June 13, 2011

On boredom, suicide, and commencement speeches

by

The most talked about novel of the year so far has certainly been David Foster Wallace‘s The Pale King, an unfinished attempt to address the face the philosophical, existential, and day-to-day dilemma of boredom. Wallace’s hypothesis, as described in a note attached to the manuscript, was that “Bliss — a second-by-­second joy and gratitude at the gift of being alive, conscious — lies on the other side of crushing, crushing boredom. Pay close attention to the most tedious thing you can find (Tax Returns, Televised Golf) and, in waves, a boredom like you’ve never known will wash over you and just about kill you. Ride these out, and it’s like stepping from black and white into color. Like water after days in the desert. Instant bliss in every atom.”  A similar notion is at play in Lee Rourke‘s The Canal, another novel that addresses both the frustrations and possibilities of the ubiquitous human state. As Rourke said in this 2010 Bookslut interview:

Boredom is the great opener of possibilities, the maddening gateway into the gaping void: the state of being where things, including ourselves, can be observed in minute detail. The trouble is, boredom forces most of us to do the opposite, it forces us to deny this gaping void and fill our time doing things in order to keep nothingness at bay.

At Commentary, Joseph Epstein considers boredom and two new books on the subject Boredom, A Lively History by Peter Toohey and A Philosophy of Boredom by Lars Svendsen. “Noteworthy,” Epstein writes, “that men living, respectively, in western Canada and Norway should be attracted to the subject of boredom; obviously their geography and occupations as academics qualify them eminently for the subject.” Whereas Svendsen believes that boredom is a great predominantly-modern problem to be overcome, Toohey, like Rourke and Wallace, sees the philosophical potential of boredom, believing that existential “boredom intensifies self-perception.” Furthermore, Toohey insists that boredom and depression are not the same: ”Suicide has no clear relationship with boredom.” Though it makes sense to draw a distinction between despair and apathy, it does seem evident that the two go hand-in-hand. Exhibit A: the suicide note left behind by the actor George Sanders.

Dear World, I am leaving because I am bored. I feel I have lived long enough. I am leaving you with your worries in this sweet cesspool. Good luck.

Exhibit B might be Mr. Wallace who, though obviously chemically depressed, perceived this depression in terms of boredom. In the commencement speech he gave at Kenyon College in 2005, he warned the graduates about the coming onslaught of boredom:

The plain fact is that you graduating seniors do not yet have any clue what “day in, day out” really means. There happen to be whole large parts of adult American life that nobody talks about in commencement speeches. One such part involves boredom, routine, and petty frustration. The parents and older folks here will know all too well what I’m talking about….It is not the least bit coincidental that adults who commit suicide with firearms almost always shoot themselves in the head. And the truth is that most of these suicides are actually dead long before they pull the trigger. And I submit that this is what the real, no-bull- value of your liberal-arts education is supposed to be about: How to keep from going through your comfortable, prosperous, respectable adult life dead, unconscious, a slave to your head and to your natural default-setting of being uniquely, completely, imperially alone, day in and day out….It is unimaginably hard to do this, to stay conscious and alive, day in and day out.

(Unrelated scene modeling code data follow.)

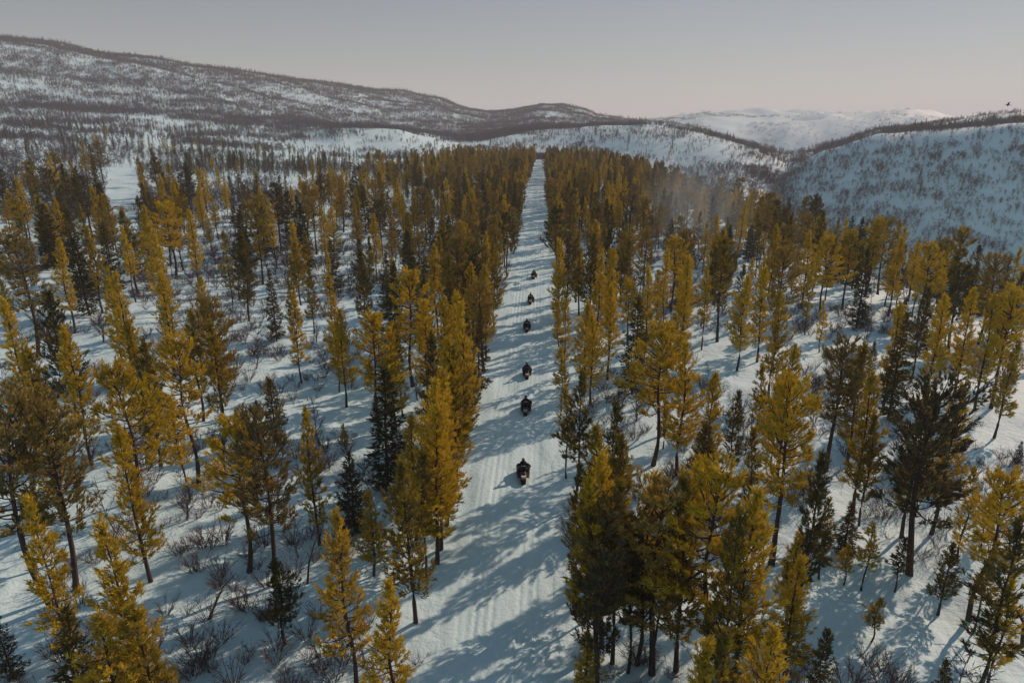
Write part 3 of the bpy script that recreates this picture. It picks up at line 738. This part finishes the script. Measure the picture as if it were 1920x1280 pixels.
# hillside birch woods, sparse spruces on the slopes and dark belts along the crests
hr = np.random.default_rng(5)
def hill_points(n, rmin, rmax, azmin, azmax, dens, even=False):
    az = np.radians(hr.uniform(azmin, azmax, n)); r = np.exp(hr.uniform(math.log(rmin), math.log(rmax), n))
    if even: r = np.sqrt(hr.uniform(rmin ** 2, rmax ** 2, n))
    x = r * np.sin(az); y = r * np.cos(az)
    k = hr.random(n) < dens(x, y, r, np.degrees(az))
    return x[k], y[k]
def layer_r(az, k): return np.interp(az, CAZ, CR[:, k])
def dens_birch(x, y, r, az):
    r1, r3, r5 = layer_r(az, 0), layer_r(az, 2), layer_r(az, 4)
    a = fbm(x / 120, y / 55, 81, 3); b = fbm(x / 28, y / 28, 83, 2)
    d = sstep(.38, .60, a * .62 + b * .38)
    d = 0.12 + 0.88 * d
    d = np.where((r > 900) & (az < 0), np.clip(d * 2.1 + .06, 0, 1), d)
    d = np.where(az > 18, np.clip(d * 1.3 + .1, 0, 1), d)
    d = np.where((az < -6) & (r > 500) & (r < 1000), sstep(.45, .62, a * .5 + b * .5) * .55 + .05, d)
    left = az < -9
    # plain left of the forest: thin; slope: dense
    d = np.where(left & (r < 520), d * .95, d)
    d = np.where(r > r5 * .98, d * .7, d)
    d = np.where(r > 2000, sstep(.5, .6, fbm(x / 150, y / 90, 85, 3)) * .9, d)
    d = np.where((az > -12) & (az < 19) & (r > 720) & (r < r3 * 1.02), d * .35, d)    # open snow crests by the trail end
    d = np.where((az > -10) & (az < 6) & (r > r3 * 1.1) & (r < r5), d * 1.6, d)
    d = np.where((az > 8) & (az < 21) & (r > r3 * 1.05) & (r < 2000), d * .45, d)
    d = np.where((az > 18) & (r > r3 * .95), d * .35, d)
    d = np.where(in_cut(x, y, 5.0), 0, d)
    onp = (r < r1 * 1.0) & (x > -80)
    d = np.where(onp, 0, d)
    return np.clip(d, 0, 1)
def clump(seed):
    rg = np.random.default_rng(seed); tv = []; tf = []; cv = []; cf = []; nt_ = nc_ = 0
    for k in range(4):
        (a, b), (c, d) = birch(seed + k, 5.0 * rg.uniform(.7, 1.2), .42, .15)
        an = k * 1.6 + rg.normal() * .4; off = np.array([math.cos(an), math.sin(an), 0]) * rg.uniform(1, 4.2)
        tv.append(a + off); tf.append(b + nt_); nt_ += len(a); cv.append(c + off); cf.append(d + nc_); nc_ += len(c)
    return joined('birch_clump', (np.vstack(tv), np.vstack(tf)), (np.vstack(cv), np.vstack(cf)), M['birch'], M['twig'])
single = []
for q in (201, 202, 203):
    t, c = birch(q, 5.0, 0.6, .07)
    single.append(joined('far_birch', t, c, M['birch'], M['twig']))
bx1, by1 = hill_points(30000, 200, 620, -46, 42, dens_birch)
tx = hr.uniform(-95, 85, 5200); ty = hr.uniform(110, 520, 5200)                      # birch undergrowth among the far pines
tk_ = (np.abs(tx - trail_x(ty)) > 4.6) & (fbm(tx / 16, ty / 16, 73, 2) > .5)
px_, py_ = [bx1, tx[tk_]], [by1, ty[tk_]]
pk = [hr.integers(0, 3, len(bx1) + int(tk_.sum()))]
for nn, r0_, r1_, a0_, a1_ in ((20000, 540, 1050, -46, 20), (75000, 980, 2200, -46, 22), (17000, 300, 1200, 16, 43), (9000, 2000, 3000, 3, 32)):
    qx, qy = hill_points(nn, r0_, r1_, a0_, a1_, dens_birch, True)
    px_.append(qx); py_.append(qy); pk.append(hr.integers(3, 6, len(qx)))
bx_ = np.concatenate(px_); by_ = np.concatenate(py_); pk = np.concatenate(pk)
bz_ = land(bx_, by_)
n = len(bx_)
hs = hr.uniform(.7, 1.3, n); ws = hs * hr.uniform(1.0, 1.4, n)
scatter_object('birch_woods', np.stack([bx_, by_, bz_], 1), np.stack([ws, ws, hs], 1), pk, single + [clump(501 + 10 * i) for i in range(3)],
               'leafless grey birch woods covering the snowy hillsides')

def dens_spruce(x, y, r, az):
    r5 = layer_r(az, 4); r3 = layer_r(az, 2); r4 = layer_r(az, 3)
    a = fbm(x / 60, y / 60, 91, 3)
    d = np.where(a > .60, .30, .03)
    crest = (r > r5 * .93) & (r < r5 * 1.06) & (az < -7)
    d = np.where(crest, .85, d)
    cr2 = (az > 18.5) & (r > r3 * .985) & (r < r4 * 1.1)
    d = np.where(cr2, .16, d)
    cr3 = (az > 2) & (az <= 20) & (r > r5 * .94) & (r < r5 * 1.05)
    d = np.where(cr3, .25, d)
    d = np.where((r < layer_r(az, 0)) & (x > -80), 0, d)
    return d
sx_, sy_ = hill_points(22000, 330, 2300, -46, 42, dens_spruce)
ca = hr.uniform(-46, -6, 3500); c5 = layer_r(ca, 4) * hr.uniform(.88, 1.03, 3500)          # dark belt along the left ridge
cb_ = hr.uniform(2, 43, 7000); c4 = np.where(cb_ < 19, layer_r(cb_, 4) * hr.uniform(.92, 1.03, 7000), layer_r(cb_, 2) * .99 + (layer_r(cb_, 4) - layer_r(cb_, 2)) * hr.random(7000) ** .8)
kk = hr.random(7000) < np.where(cb_ < 19, .22, .13) * sstep(.35, .6, fbm(cb_ * 1.3, c4 / 60, 97, 2)); cb_, c4 = cb_[kk], c4[kk]
sx_ = np.concatenate([sx_, c5 * np.sin(np.radians(ca)), c4 * np.sin(np.radians(cb_))])
sy_ = np.concatenate([sy_, c5 * np.cos(np.radians(ca)), c4 * np.cos(np.radians(cb_))])
sz_ = land(sx_, sy_)
lowm = []
for s, k in ((301, 'p'), (302, 'p'), (303, 'c')):
    t, c = conifer(s, k, 0.3)
    lowm.append(joined('far_spruce', t, c, M['bark'], M['spruce']))
n = len(sx_); hs = hr.uniform(.45, .85, n); ws = hs * hr.uniform(1.0, 1.4, n)
scatter_object('hillside_spruces', np.stack([sx_, sy_, sz_], 1), np.stack([ws, ws, hs], 1), hr.integers(0, 3, n), lowm,
               'far spruces dotted over the hills and lining the crests')

# brush poking through the snow
NB = 20000
gx = hr.uniform(-120, 85, NB); gy = 14 + 190 * hr.random(NB) ** 1.4
keep = (np.abs(gx - trail_x(gy)) > 4.3) & (np.abs(gx) < gy * .85 + 6) & (fbm(gx / 9, gy / 9, 95, 2) > .46) & (hr.random(NB) < .62)
gx, gy = gx[keep], gy[keep]
n = len(gx); s = hr.uniform(.4, 1.5, n)
scatter_object('brushwood', np.stack([gx, gy, land(gx, gy)], 1), np.stack([s * 1.1, s * 1.1, s], 1), hr.integers(0, 3, n),
               [npmesh('bush', *bush(401 + i), [M['brush']]) for i in range(3)], 'bare brown twigs poking through the snow between the trees')

# ------------------------------------------------------------------ dead leaning stems
def dead_stem(pts, r0, label):
    o = empty('dead_tree', pts[0])
    p0 = Vector(pts[0])
    m = MB(); L = [Vector(p) - p0 for p in pts]
    m.tube(L, [r0 * (1 - .8 * i / (len(L) - 1)) for i in range(len(L))], 7)
    m.build('trunk', M['bark'], o)
    b = MB(); rg = random.Random(len(label))
    for k in range(9):
        i = rg.randint(1, len(L) - 2); q = L[i].lerp(L[i + 1], rg.random())
        d = Vector((rg.uniform(-.6, .6), rg.uniform(-.6, .6), rg.uniform(.1, .6)))
        b.tube([q, q + d * .6, q + d * 1.1 + Vector((0, 0, .1))], [.02, .013, .005], 4)
    b.build('branches', M['bark'], o)
    tag(o, label, 'dead tree')
def gz(x, y): return float(land(x, y)[0])
dead_stem([(27.6, 33.0, gz(27.6, 33) - .1), (27.9, 33.7, .9), (27.7, 34.8, 1.6), (27.3, 36.0, 2.2), (26.9, 37.0, 3.0)], .11, 'curved dark dead stem leaning over the snow at the lower right')
dead_stem([(-14.8, 36.7, gz(-14.8, 36.7) - .1), (-14.75, 37.2, 1.0), (-14.6, 38.0, 1.9), (-14.3, 38.6, 2.7)], .08, 'thin bare dead stem leaning right beside the left foreground pines')
dead_stem([(-19.3, 32.5, gz(-19.3, 32.5) - .1), (-19.0, 33.0, 1.0), (-18.7, 33.6, 1.8), (-18.0, 34.1, 2.5)], .08, 'crooked bare dead stem in the open snow at lower left')

# ------------------------------------------------------------------ snowmobiles and riders
M['black'] = plain('black_plastic', (0.012, 0.014, 0.020), 0.35, 0.5, noise=0.2)
M['vinyl'] = plain('seat_vinyl', (0.016, 0.016, 0.018), 0.55, 0.4, noise=0.3, scale=30)
M['rubber'] = plain('track_rubber', (0.020, 0.020, 0.022), 0.85, 0.2, noise=0.4, scale=30)
M['alu'] = plain('dark_aluminium', (0.10, 0.11, 0.12), 0.4, 0.5, 0.8, noise=0.3)
M['pale'] = plain('snow_dusted_plastic', (0.42, 0.46, 0.50), 0.7, 0.3, noise=0.25)
M['smoke'] = plain('smoked_screen', (0.02, 0.025, 0.03), 0.12, 0.5)
M['red'] = plain('tail_light_red', (0.35, 0.02, 0.015), 0.3, 0.5)
M['suit'] = plain('dark_snow_suit', (0.014, 0.017, 0.026), 0.85, 0.2, noise=0.4, scale=9)
M['helmet'] = plain('black_helmet', (0.010, 0.011, 0.014), 0.25, 0.5, noise=0.2)
M['reflect'] = plain('reflective_stripe', (0.55, 0.56, 0.60), 0.5, 0.5, noise=0.1)
M['sand'] = plain('pale_backpack', (0.20, 0.19, 0.19), 0.9, 0.1, noise=0.3)

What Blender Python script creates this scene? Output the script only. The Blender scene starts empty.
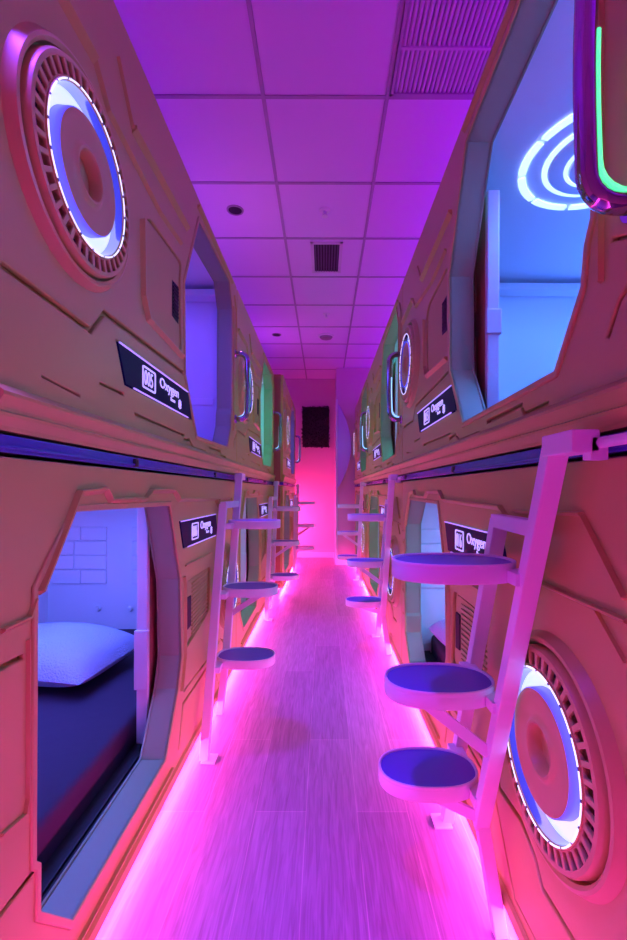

Epstein, in his Commentary article, concludes by recounting a very similar hold-no-punches commencement speech given by the poet Joseph Brodsky in 1989:.

Brodsky told the 1,100 Dartmouth graduates that, although they may have had some splendid samples of boredom supplied by their teachers, these would be as nothing compared with what awaits them in the years ahead. Neither originality nor inventiveness on their part will suffice to defeat the endless repetition that life will serve up to them, as it has served up to us all. Evading boredom, he pointed out, is a full-time job, entailing endless change—of jobs, geography, wives and lovers, interests—and in the end a self-defeating one. Brodksy therefore advises: “When hit by boredom, go for it. Let yourself be crushed by it; submerge, hit bottom.”

There’s a Zen-appeal to Wallaces and Brodsky’s philosophies. Boredom is inevitable. Life is unquestionably boring. The desire to escape boredom lets only to endless craving and insatiable desire. One must learn to accept it and embrace it. One must not run away from it, but pass through it, and emerge on the other side with a higher consciousness and greater passion. We want boredom and other sufferings to be instructive experiences. We want melancholy to lead to sensitivity, and suffering to lead to understanding. We want badness, in all its forms, to be part of the greater good. But when you consider the people who have succumbed to boredom over the years (Sanders, Wallace, etc.) there is certainly something to be said for a straightforward definition of boredom. A boredom that is not beneficial at all, but merely the name for those times when nothing seems worth your while, and you haven’t a worthwhile thought in your head.